Ethem Sancak'ı 10 yıl kadar önce TÜSİAD'ın Sakız Adası'na yaptığı günü birlik bir ziyaret için bindiğimiz feribotta tanıdım.
Adaya gidene kadar konuştuğumuz tek konu tarihti. En sevdiği konuydu ve müthiş okuyordu. O zamanlar henüz kamuoyunda çok tanınmıyor, bir dönemin Türkiye İşçi Köylü Partisi (TİKP) üyesinin ilaç dağıtımında bir dev haline geldiğini yani sıkı bir kapitalist olduğunu kimse tam bilmiyordu. TÜSİAD'a da henüz üye olmuş ve dernekteki işadamlarını da pek tanımıyordu.

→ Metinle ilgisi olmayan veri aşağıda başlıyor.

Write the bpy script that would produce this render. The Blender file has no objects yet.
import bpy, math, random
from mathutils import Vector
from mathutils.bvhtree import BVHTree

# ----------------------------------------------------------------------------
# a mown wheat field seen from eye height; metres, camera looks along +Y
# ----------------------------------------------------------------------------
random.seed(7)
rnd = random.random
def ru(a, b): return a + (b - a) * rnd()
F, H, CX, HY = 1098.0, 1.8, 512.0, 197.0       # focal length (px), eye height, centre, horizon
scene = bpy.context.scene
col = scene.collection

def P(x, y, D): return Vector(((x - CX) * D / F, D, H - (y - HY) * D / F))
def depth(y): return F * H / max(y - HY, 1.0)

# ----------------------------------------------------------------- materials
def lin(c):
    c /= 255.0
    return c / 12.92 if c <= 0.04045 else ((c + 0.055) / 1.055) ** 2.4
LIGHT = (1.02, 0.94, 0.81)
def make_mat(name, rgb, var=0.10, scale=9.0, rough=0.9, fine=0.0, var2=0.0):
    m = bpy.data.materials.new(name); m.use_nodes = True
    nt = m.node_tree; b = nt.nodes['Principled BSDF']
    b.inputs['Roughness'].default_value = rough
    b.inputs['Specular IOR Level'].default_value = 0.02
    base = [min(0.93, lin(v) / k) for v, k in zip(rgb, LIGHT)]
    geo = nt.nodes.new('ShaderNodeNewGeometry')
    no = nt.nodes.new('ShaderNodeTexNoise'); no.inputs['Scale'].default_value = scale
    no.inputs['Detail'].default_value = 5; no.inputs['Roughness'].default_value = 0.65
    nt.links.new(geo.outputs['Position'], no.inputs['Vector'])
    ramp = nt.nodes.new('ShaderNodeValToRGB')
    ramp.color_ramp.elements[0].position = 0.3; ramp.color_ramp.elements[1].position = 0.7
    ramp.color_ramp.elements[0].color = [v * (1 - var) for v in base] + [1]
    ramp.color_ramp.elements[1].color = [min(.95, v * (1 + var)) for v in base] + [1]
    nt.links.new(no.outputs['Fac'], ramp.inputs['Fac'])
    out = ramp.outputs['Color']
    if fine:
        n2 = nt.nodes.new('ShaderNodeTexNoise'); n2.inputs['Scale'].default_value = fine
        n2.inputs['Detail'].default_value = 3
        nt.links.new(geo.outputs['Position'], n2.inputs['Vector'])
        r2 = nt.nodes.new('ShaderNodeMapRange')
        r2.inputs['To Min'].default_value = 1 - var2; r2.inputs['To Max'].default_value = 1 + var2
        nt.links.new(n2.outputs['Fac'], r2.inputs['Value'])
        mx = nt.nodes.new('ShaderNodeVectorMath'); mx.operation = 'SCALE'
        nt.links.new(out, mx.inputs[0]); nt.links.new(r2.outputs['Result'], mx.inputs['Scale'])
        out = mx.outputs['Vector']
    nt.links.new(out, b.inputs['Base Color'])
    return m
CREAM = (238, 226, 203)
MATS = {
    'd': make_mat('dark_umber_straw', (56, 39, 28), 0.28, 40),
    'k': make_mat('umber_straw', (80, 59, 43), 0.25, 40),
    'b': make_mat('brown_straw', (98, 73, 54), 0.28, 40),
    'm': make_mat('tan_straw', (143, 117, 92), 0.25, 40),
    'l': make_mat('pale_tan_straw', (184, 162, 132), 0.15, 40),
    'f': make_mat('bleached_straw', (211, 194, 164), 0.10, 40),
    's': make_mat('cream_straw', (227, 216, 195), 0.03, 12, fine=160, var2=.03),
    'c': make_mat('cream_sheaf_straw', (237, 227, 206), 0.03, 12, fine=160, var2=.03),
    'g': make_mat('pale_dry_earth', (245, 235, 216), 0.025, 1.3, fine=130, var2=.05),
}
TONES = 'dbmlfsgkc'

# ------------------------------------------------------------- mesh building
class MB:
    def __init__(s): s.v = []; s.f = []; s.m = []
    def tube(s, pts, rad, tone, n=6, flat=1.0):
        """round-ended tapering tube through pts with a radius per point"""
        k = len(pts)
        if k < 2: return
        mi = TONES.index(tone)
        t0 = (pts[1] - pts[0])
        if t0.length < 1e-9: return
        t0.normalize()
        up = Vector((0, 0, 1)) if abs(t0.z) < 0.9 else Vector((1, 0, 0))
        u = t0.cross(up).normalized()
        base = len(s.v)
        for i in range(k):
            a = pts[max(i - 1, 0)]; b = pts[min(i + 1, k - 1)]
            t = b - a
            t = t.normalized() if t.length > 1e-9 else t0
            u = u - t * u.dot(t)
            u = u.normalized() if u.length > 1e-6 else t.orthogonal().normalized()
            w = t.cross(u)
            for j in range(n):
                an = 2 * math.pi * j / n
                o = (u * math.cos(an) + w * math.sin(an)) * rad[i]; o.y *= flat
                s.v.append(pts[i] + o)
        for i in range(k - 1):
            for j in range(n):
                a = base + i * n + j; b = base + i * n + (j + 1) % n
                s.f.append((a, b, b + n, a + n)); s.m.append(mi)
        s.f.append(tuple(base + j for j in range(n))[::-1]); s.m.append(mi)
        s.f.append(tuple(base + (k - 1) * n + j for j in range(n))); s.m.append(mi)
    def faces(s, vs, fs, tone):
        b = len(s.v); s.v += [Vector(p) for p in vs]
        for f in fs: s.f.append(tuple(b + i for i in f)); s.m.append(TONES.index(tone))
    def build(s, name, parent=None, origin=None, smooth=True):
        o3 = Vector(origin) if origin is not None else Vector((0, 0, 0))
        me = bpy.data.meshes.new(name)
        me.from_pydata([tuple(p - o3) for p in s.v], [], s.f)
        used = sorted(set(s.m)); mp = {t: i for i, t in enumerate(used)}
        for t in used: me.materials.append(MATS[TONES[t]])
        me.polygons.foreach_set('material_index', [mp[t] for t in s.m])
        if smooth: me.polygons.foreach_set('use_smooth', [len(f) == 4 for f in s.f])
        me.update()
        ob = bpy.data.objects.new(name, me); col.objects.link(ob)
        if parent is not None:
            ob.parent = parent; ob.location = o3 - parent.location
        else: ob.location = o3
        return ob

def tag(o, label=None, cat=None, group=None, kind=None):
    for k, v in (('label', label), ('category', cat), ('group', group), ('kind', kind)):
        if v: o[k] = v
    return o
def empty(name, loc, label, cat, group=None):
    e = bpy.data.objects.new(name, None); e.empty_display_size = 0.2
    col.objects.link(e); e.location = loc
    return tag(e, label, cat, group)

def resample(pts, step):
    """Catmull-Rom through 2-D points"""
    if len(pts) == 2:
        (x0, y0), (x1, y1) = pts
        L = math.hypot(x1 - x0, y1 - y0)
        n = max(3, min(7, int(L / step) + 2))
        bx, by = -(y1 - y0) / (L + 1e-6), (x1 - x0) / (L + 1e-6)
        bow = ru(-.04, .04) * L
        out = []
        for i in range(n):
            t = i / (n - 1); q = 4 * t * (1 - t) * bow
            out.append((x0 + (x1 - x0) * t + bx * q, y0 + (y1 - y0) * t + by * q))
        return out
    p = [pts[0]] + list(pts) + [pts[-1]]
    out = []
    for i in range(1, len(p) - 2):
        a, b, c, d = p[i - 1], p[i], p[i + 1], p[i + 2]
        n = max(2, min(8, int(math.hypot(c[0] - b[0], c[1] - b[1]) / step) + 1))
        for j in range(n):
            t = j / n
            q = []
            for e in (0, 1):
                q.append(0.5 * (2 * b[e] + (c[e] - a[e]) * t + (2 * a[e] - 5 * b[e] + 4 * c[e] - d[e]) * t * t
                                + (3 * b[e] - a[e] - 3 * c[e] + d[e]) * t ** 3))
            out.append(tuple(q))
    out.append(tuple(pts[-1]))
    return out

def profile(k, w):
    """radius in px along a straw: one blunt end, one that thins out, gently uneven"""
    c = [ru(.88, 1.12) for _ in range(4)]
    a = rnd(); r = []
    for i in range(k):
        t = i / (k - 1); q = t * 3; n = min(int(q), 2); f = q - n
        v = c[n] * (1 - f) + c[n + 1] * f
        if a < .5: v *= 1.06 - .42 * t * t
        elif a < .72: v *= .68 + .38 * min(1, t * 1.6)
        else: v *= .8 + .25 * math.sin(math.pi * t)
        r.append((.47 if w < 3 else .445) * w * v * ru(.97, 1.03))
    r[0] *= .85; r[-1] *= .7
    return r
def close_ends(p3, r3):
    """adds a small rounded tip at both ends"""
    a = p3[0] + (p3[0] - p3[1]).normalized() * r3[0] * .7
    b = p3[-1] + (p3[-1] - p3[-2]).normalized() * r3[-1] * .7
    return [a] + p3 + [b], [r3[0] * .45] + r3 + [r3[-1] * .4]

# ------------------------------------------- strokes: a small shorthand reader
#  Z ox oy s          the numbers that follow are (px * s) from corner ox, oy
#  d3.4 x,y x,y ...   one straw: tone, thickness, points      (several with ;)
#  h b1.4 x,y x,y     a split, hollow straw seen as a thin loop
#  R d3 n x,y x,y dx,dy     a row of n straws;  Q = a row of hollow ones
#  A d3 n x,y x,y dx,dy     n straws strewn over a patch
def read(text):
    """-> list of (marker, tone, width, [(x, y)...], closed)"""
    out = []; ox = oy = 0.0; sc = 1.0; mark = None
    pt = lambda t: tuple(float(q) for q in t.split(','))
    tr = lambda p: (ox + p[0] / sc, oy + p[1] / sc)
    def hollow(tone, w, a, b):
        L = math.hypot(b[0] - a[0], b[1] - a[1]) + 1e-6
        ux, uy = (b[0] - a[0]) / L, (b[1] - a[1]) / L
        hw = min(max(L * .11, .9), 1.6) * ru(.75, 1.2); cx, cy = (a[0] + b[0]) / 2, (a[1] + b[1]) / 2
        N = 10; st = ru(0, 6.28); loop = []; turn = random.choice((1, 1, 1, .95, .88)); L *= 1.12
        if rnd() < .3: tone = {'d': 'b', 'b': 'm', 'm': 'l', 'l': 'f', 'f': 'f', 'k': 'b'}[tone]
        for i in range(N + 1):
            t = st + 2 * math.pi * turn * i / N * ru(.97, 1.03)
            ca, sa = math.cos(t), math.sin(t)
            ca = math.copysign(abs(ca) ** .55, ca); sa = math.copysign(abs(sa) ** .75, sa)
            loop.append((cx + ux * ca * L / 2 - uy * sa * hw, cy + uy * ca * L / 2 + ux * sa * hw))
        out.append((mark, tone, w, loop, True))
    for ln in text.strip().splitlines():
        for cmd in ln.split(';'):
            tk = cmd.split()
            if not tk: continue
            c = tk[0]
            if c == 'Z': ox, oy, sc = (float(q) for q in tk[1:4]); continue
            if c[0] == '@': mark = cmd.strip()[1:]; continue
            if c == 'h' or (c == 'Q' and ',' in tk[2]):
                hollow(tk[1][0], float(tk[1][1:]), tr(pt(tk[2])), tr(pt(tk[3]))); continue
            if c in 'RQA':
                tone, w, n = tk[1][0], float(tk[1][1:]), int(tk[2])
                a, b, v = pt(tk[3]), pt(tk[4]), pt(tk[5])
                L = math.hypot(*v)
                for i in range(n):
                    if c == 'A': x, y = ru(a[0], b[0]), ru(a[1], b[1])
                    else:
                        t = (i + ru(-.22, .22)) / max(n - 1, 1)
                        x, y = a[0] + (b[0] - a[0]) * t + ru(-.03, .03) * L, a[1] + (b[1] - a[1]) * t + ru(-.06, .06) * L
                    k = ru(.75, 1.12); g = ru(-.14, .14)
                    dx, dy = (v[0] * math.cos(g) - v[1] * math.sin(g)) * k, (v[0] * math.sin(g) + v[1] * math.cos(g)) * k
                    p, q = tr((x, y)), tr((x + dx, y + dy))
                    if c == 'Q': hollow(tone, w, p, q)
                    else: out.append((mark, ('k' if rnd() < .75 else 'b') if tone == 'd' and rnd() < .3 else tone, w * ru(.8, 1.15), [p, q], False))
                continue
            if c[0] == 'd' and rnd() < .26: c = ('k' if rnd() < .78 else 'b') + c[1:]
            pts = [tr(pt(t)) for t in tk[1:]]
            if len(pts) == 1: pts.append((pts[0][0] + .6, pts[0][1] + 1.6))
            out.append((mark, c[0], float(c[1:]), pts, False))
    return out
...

Beni en çok etkileyen ilaç dağıtımındaki geldiği noktadan ziyade, onun romantik derecede tutkuyla anlattığı tarım projeleri olmuştu. Köylüyü çiftçi yapma hayalleri, büyük tarım çiftlikleri üzerine çok kafa yordu Sancak. Bu alandaki hayalini bizzat çiftlik kurarak hayata da geçirdi. Tabii bu arada ilaç dağıtımı, hastane işleri de aldı başını gitti. Derken medyaya hızlı bir giriş yaptı ama çok kalmadan terk etti, ilaç ve hastane yatırımlarında da yabancı devlere hisse satarak farklı bir strateji izledi.
Aralık ayında Hedef Alliance'daki payını yüzde 60'a çıkaran İngiliz Alliance Boots'un icra kurulundaki 6 kişi arasına giren Sancak geçen gün beni aradığında bir sebebi vardı. İstanbul Modern'e büyük destek verenler arasında ismini yazmayı unutmuştum. Oysa ki İstanbul Modern kurulurken maddi manevi en büyük desteği veren üç sponsordan biriydi Sancak.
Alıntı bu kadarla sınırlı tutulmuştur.